WHAT YOU HAVE TO DO.
Transcribe the stretch of entries below from the line with "by 2250 pixels." through the line with "(.08, .07, .07), .8, scale=.7)", exactly and with both ends included; leave out all other lines.

---------- GIVEN DATA

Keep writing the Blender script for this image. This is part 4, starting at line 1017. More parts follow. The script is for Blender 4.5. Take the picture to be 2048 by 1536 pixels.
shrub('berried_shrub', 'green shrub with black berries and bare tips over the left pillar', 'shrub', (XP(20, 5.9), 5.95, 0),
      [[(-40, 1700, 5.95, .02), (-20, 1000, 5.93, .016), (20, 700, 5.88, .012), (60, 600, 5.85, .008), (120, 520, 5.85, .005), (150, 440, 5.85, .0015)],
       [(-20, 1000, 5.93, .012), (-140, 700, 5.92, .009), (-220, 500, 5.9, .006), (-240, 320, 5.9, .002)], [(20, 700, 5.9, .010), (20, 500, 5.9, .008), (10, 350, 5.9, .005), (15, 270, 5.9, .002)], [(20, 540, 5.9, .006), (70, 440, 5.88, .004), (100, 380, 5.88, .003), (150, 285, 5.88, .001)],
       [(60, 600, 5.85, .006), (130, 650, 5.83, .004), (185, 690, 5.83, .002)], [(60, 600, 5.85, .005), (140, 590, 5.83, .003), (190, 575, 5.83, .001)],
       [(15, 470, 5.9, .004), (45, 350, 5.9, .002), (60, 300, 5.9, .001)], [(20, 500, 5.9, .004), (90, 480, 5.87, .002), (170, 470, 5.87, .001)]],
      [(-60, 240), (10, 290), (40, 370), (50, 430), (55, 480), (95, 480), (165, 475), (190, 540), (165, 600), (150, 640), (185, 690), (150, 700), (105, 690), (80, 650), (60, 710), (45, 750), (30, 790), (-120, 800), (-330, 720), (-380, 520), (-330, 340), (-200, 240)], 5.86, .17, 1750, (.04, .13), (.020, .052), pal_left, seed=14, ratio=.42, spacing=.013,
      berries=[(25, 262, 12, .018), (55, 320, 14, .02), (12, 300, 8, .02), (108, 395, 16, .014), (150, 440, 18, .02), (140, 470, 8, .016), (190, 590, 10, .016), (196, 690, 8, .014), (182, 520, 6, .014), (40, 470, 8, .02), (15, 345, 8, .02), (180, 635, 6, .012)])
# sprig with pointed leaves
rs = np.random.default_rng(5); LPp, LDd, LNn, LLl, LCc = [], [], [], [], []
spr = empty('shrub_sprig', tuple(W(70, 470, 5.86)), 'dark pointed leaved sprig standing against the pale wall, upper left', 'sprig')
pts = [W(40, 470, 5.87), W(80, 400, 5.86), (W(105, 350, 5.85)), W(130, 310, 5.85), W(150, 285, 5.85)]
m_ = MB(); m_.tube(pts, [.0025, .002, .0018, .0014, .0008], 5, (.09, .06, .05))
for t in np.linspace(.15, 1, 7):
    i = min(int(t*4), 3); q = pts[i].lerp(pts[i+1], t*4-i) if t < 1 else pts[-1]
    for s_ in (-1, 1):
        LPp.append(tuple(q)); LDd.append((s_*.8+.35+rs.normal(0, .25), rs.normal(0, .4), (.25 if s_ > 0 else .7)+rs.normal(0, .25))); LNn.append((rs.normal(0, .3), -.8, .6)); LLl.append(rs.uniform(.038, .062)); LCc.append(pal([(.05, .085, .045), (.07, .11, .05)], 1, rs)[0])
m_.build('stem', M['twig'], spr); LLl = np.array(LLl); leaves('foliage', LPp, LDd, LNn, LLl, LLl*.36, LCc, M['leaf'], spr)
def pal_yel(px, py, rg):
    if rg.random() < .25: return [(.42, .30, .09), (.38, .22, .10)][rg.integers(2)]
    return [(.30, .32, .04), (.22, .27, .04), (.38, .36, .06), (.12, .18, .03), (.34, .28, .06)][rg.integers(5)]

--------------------
---------- GIVEN DATA

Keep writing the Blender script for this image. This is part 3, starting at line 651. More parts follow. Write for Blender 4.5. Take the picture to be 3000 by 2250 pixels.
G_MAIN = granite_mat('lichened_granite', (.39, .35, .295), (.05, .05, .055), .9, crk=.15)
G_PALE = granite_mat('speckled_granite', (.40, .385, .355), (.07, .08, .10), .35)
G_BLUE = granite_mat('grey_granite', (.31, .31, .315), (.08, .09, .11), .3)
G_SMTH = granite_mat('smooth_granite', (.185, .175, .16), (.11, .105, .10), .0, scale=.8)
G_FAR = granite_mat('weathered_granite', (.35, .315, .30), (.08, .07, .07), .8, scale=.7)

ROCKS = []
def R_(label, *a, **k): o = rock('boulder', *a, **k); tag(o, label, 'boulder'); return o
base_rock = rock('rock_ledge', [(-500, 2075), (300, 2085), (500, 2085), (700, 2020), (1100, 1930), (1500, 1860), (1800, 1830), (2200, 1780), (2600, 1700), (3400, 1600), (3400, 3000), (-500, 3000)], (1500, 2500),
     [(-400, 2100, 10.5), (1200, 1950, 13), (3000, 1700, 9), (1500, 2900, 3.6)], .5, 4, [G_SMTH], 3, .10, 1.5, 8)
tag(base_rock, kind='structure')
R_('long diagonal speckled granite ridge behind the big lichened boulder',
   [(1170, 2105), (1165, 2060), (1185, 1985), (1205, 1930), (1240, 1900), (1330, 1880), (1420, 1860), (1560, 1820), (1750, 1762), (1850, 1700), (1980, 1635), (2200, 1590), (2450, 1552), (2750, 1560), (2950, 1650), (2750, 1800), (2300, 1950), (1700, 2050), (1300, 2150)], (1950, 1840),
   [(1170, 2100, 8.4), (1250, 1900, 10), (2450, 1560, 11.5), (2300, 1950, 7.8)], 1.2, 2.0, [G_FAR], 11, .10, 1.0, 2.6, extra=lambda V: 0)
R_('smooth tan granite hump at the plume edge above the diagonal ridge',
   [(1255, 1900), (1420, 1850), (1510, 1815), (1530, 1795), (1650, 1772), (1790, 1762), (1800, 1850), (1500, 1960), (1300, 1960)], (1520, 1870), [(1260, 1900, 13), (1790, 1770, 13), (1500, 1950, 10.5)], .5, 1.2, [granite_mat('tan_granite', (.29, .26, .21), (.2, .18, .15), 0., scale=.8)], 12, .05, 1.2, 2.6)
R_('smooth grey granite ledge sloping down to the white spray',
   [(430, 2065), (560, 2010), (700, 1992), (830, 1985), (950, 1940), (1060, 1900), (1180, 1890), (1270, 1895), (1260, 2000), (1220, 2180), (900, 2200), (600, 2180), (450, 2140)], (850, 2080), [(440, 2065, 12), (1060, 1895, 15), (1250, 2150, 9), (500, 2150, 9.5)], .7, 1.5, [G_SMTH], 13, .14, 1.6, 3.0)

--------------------

FULL ANSWER.
Keep writing the Blender script for this image. This is part 3, starting at line 651. More parts follow. Write for Blender 4.5. Take the picture to be 3000 by 2250 pixels.
G_MAIN = granite_mat('lichened_granite', (.39, .35, .295), (.05, .05, .055), .9, crk=.15)
G_PALE = granite_mat('speckled_granite', (.40, .385, .355), (.07, .08, .10), .35)
G_BLUE = granite_mat('grey_granite', (.31, .31, .315), (.08, .09, .11), .3)
G_SMTH = granite_mat('smooth_granite', (.185, .175, .16), (.11, .105, .10), .0, scale=.8)
G_FAR = granite_mat('weathered_granite', (.35, .315, .30), (.08, .07, .07), .8, scale=.7)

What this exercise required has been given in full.